Challenge -> Transcribe the full listing below exactly.
__________
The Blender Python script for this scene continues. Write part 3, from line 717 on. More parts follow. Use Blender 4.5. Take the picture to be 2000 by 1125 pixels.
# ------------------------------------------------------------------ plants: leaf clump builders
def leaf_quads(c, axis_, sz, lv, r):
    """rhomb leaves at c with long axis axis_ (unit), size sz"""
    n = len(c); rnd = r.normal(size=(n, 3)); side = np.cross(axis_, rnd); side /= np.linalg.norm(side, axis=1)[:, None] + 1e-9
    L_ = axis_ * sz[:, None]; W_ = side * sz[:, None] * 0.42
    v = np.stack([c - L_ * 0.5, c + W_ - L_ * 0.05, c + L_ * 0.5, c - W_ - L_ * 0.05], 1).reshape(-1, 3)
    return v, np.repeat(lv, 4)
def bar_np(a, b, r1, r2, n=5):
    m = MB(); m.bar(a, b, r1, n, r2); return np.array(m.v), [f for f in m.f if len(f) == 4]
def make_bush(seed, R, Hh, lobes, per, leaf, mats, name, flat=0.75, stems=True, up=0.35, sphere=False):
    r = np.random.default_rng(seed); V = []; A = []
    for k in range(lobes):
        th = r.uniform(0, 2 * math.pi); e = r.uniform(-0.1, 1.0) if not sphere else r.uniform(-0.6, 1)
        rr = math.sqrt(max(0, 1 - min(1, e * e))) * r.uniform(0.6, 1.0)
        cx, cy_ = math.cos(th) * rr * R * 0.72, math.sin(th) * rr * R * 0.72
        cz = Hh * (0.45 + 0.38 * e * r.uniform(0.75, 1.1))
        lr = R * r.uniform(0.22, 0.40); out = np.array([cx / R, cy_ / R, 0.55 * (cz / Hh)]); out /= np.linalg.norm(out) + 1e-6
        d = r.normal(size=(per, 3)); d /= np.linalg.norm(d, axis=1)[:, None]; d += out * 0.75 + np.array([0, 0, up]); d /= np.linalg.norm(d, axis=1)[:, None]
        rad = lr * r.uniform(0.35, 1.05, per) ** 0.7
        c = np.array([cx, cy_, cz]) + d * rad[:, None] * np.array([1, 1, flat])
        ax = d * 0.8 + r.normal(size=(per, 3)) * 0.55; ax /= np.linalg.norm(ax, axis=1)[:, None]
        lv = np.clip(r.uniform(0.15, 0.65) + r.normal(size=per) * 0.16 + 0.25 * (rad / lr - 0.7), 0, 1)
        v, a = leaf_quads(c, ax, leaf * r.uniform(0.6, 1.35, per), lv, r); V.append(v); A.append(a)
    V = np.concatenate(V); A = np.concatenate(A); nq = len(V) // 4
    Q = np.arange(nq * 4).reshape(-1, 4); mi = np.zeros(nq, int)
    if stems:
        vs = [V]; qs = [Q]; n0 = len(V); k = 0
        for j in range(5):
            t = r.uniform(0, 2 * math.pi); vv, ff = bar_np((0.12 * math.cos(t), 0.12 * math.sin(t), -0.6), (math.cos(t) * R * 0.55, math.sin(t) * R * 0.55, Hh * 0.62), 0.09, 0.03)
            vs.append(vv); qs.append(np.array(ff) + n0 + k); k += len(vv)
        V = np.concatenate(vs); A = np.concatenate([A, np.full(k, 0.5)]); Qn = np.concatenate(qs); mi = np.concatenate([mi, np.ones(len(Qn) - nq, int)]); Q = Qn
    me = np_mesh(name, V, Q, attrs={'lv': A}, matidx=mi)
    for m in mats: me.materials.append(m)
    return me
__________
Solution below ->
The Blender Python script for this scene continues. Write part 3, from line 717 on. More parts follow. Use Blender 4.5. Take the picture to be 2000 by 1125 pixels.
# ------------------------------------------------------------------ plants: leaf clump builders
def leaf_quads(c, axis_, sz, lv, r):
    """rhomb leaves at c with long axis axis_ (unit), size sz"""
    n = len(c); rnd = r.normal(size=(n, 3)); side = np.cross(axis_, rnd); side /= np.linalg.norm(side, axis=1)[:, None] + 1e-9
    L_ = axis_ * sz[:, None]; W_ = side * sz[:, None] * 0.42
    v = np.stack([c - L_ * 0.5, c + W_ - L_ * 0.05, c + L_ * 0.5, c - W_ - L_ * 0.05], 1).reshape(-1, 3)
    return v, np.repeat(lv, 4)
def bar_np(a, b, r1, r2, n=5):
    m = MB(); m.bar(a, b, r1, n, r2); return np.array(m.v), [f for f in m.f if len(f) == 4]
def make_bush(seed, R, Hh, lobes, per, leaf, mats, name, flat=0.75, stems=True, up=0.35, sphere=False):
    r = np.random.default_rng(seed); V = []; A = []
    for k in range(lobes):
        th = r.uniform(0, 2 * math.pi); e = r.uniform(-0.1, 1.0) if not sphere else r.uniform(-0.6, 1)
        rr = math.sqrt(max(0, 1 - min(1, e * e))) * r.uniform(0.6, 1.0)
        cx, cy_ = math.cos(th) * rr * R * 0.72, math.sin(th) * rr * R * 0.72
        cz = Hh * (0.45 + 0.38 * e * r.uniform(0.75, 1.1))
        lr = R * r.uniform(0.22, 0.40); out = np.array([cx / R, cy_ / R, 0.55 * (cz / Hh)]); out /= np.linalg.norm(out) + 1e-6
        d = r.normal(size=(per, 3)); d /= np.linalg.norm(d, axis=1)[:, None]; d += out * 0.75 + np.array([0, 0, up]); d /= np.linalg.norm(d, axis=1)[:, None]
        rad = lr * r.uniform(0.35, 1.05, per) ** 0.7
        c = np.array([cx, cy_, cz]) + d * rad[:, None] * np.array([1, 1, flat])
        ax = d * 0.8 + r.normal(size=(per, 3)) * 0.55; ax /= np.linalg.norm(ax, axis=1)[:, None]
        lv = np.clip(r.uniform(0.15, 0.65) + r.normal(size=per) * 0.16 + 0.25 * (rad / lr - 0.7), 0, 1)
        v, a = leaf_quads(c, ax, leaf * r.uniform(0.6, 1.35, per), lv, r); V.append(v); A.append(a)
    V = np.concatenate(V); A = np.concatenate(A); nq = len(V) // 4
    Q = np.arange(nq * 4).reshape(-1, 4); mi = np.zeros(nq, int)
    if stems:
        vs = [V]; qs = [Q]; n0 = len(V); k = 0
        for j in range(5):
            t = r.uniform(0, 2 * math.pi); vv, ff = bar_np((0.12 * math.cos(t), 0.12 * math.sin(t), -0.6), (math.cos(t) * R * 0.55, math.sin(t) * R * 0.55, Hh * 0.62), 0.09, 0.03)
            vs.append(vv); qs.append(np.array(ff) + n0 + k); k += len(vv)
        V = np.concatenate(vs); A = np.concatenate([A, np.full(k, 0.5)]); Qn = np.concatenate(qs); mi = np.concatenate([mi, np.ones(len(Qn) - nq, int)]); Q = Qn
    me = np_mesh(name, V, Q, attrs={'lv': A}, matidx=mi)
    for m in mats: me.materials.append(m)
    return me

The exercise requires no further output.